Ne passons pas à côté de la moitié des textes

La Constitution et la loi sont une chose mais beaucoup se décide également au niveau des décrets d’application, des ordonnances, des arrêtés locaux, de la réglementation européenne, des accords de branche, des traités internationaux. Tous les textes nous impactant méritent le même coup de projecteur, même s’il est clair que certains seront plus faciles à modifier que d’autres3.

  1. D’après Stéphane Cottin, Légifrance serait né dans la mouvance open law dans laquelle ce que je propose s’inscrit d’ailleurs très bien. 

  2. Oui, il faut que ce soit une association et pas une entreprise.

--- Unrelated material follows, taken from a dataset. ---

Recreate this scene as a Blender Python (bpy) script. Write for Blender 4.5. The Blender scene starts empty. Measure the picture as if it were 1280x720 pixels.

Pour la même raison, il faut soutenir des mouvements comme Avaaz et rejeter l’entreprise “sociale” Change.org. Cette dernière cherche à construire un business model en fournissant des outils de mobilisation citoyenne : c’est déjà douteux sur le principe car le risque est de donner la priorité à ceux/celles qui ont les moyens financiers de soutenir leur pétition. En pratique, on constate que c’est exactement ce qui se passe : désormais les pétitionnaires sont sollicité.e.s après avoir signé une pétition, on leur affirme que leur argent servira à montrer la pétition à plus de monde. Or ce n’est pas un service à valeur ajoutée que fournit Change.org mais une hiérarchisation des pétitions sur leur site en fonction de l’argent que chacune d’entre elles leur aura rapporté. Les pétitions riches sont donc portées par le site au détriment des pétitions pauvres et l’argent redevient roi ! Et c’est comme ça qu’on prétend défendre la mobilisation citoyenne ? 

  3. Le point positif, c’est qu’il y a sans doute moins de ménage à faire dans les textes les plus durs à modifier (il n’y a ainsi sans doute pas grand-chose à redire à la Déclaration Universelle des Droits de l’Homme). Le point négatif, c’est que si on laisse passer de mauvais traités, comme TAFTA/TTIP, on peut s’en mordre les doigts pendant longtemps après.